Research Summaries

Understand experimental design, variables, and controls

Research Summaries (ACT Science)

Experimental Design

Key Components

1. Independent Variable

  • What the experimenter changes
  • The cause in cause-and-effect
  • Example: Temperature, time, amount of fertilizer

2. Dependent Variable

  • What is measured or observed
  • The effect in cause-and-effect
  • Example: Plant growth, reaction rate, test score

3. Control Variables

  • Factors kept constant
  • Ensures fair test
  • Example: Same soil type, same water amount

4. Control Group

  • Does not receive the treatment
  • Provides baseline for comparison
  • Example: Plant with no fertilizer

5. Experimental Group

  • Receives the treatment
  • Compared to control group

Types of Experiments

Single Variable Experiments

  • Change one independent variable
  • Measure its effect on dependent variable
  • Example: Test 3 temperatures, measure growth rate

Multiple Trial Experiments

  • Repeat experiment several times
  • Average results to reduce error
  • Increases reliability

Common Question Types

Identifying Variables

"What was the independent variable in Experiment 2?"
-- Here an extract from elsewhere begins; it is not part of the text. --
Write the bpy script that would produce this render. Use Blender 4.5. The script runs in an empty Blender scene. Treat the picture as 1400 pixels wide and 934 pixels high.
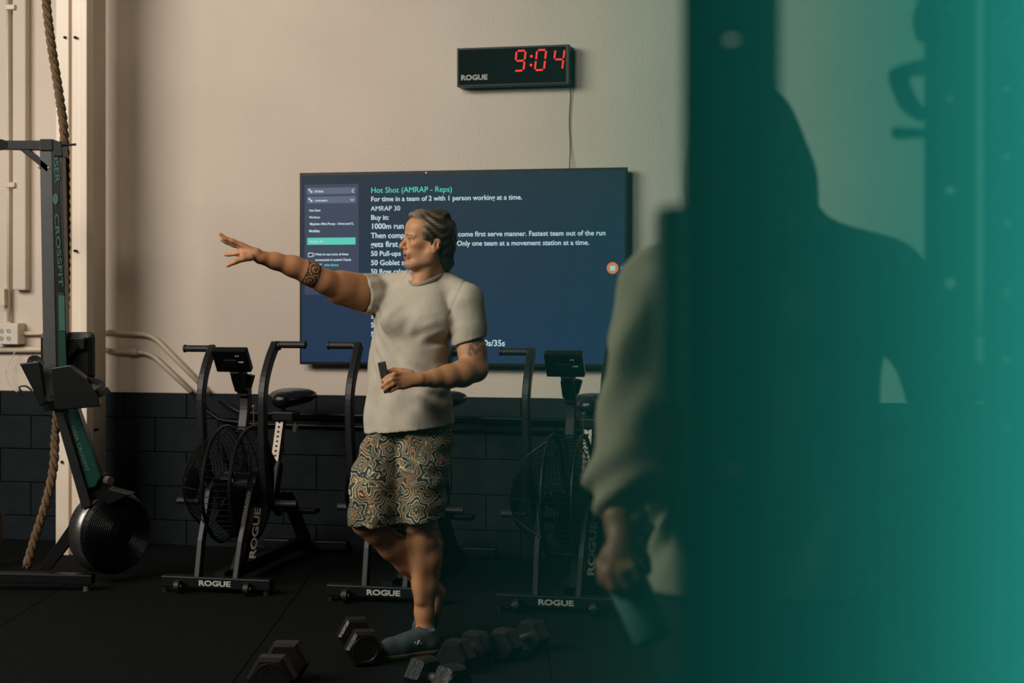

  • Look for what the researchers changed

"What was measured in this experiment?"

  • The dependent variable

Understanding Purpose

"What was the purpose of using a control group?"

  • To provide comparison/baseline

"Why did the researchers perform 3 trials?"

  • To increase reliability/reduce error

Design Questions

"Which experiment would test the hypothesis?"

  • Match the variables tested to the hypothesis

"How could the experiment be improved?"

  • Add control group, more trials, control more variables

Reading Research Summaries

Passage Structure

  1. Introduction: Background and hypothesis
  2. Methods: What was done
  3. Results: Data tables/graphs
  4. Conclusion: What was learned (sometimes)

Strategy

  1. Skim the introduction for context
  2. Focus on methods - who did what?
  3. Study the data carefully
  4. Don't read every word - go to questions

ACT Tips

  • Independent = what you change
  • Dependent = what you measure
  • Control = what stays the same
  • Questions often test whether you understand why scientists made certain choices
  • Use process of elimination on design questions

📚 Practice Problems

1Problem 1easy

Question:

Students tested how temperature affects plant growth. They grew plants at 15°C, 20°C, and 25°C and measured height after 2 weeks. What is the independent variable?

💡 Show Solution

Solution:

Independent variable = what the experimenter changes

In this experiment:

  • Changed: Temperature (15°C, 20°C, 25°C)
  • Measured: Height (dependent variable)
  • Kept same: Time (2 weeks), type of plant, etc. (controls)

Answer: Temperature

ACT Tip: Independent comes FIRST (cause), dependent comes SECOND (effect)

2Problem 2medium

Question:

Why would researchers perform an experiment 3 times instead of just once?

💡 Show Solution

Solution:

Multiple trials serve several purposes:

  1. Reduce random error - one trial might have flukes
  2. Calculate averages - more accurate results
  3. Increase reliability - consistent results across trials
  4. Detect anomalies - spot outliers

Answer: To increase reliability and reduce the impact of random error

ACT Tip: More trials = more reliable data!

3Problem 3hard

Question:

An experiment tested 3 fertilizers (A, B, C) on tomato plants. All plants received the same amount of water and sunlight. What is the purpose of keeping water and sunlight constant?

💡 Show Solution

Solution:

These are control variables (kept constant).

Purpose:

  • Ensure the only difference is the type of fertilizer
  • Allows fair comparison between groups
  • If water varied, couldn't tell if growth differences were from fertilizer or water

This is called a "controlled experiment"

Answer: To ensure that any differences in plant growth are due to the fertilizer type and not other factors

ACT Tip: Control variables eliminate confounding factors!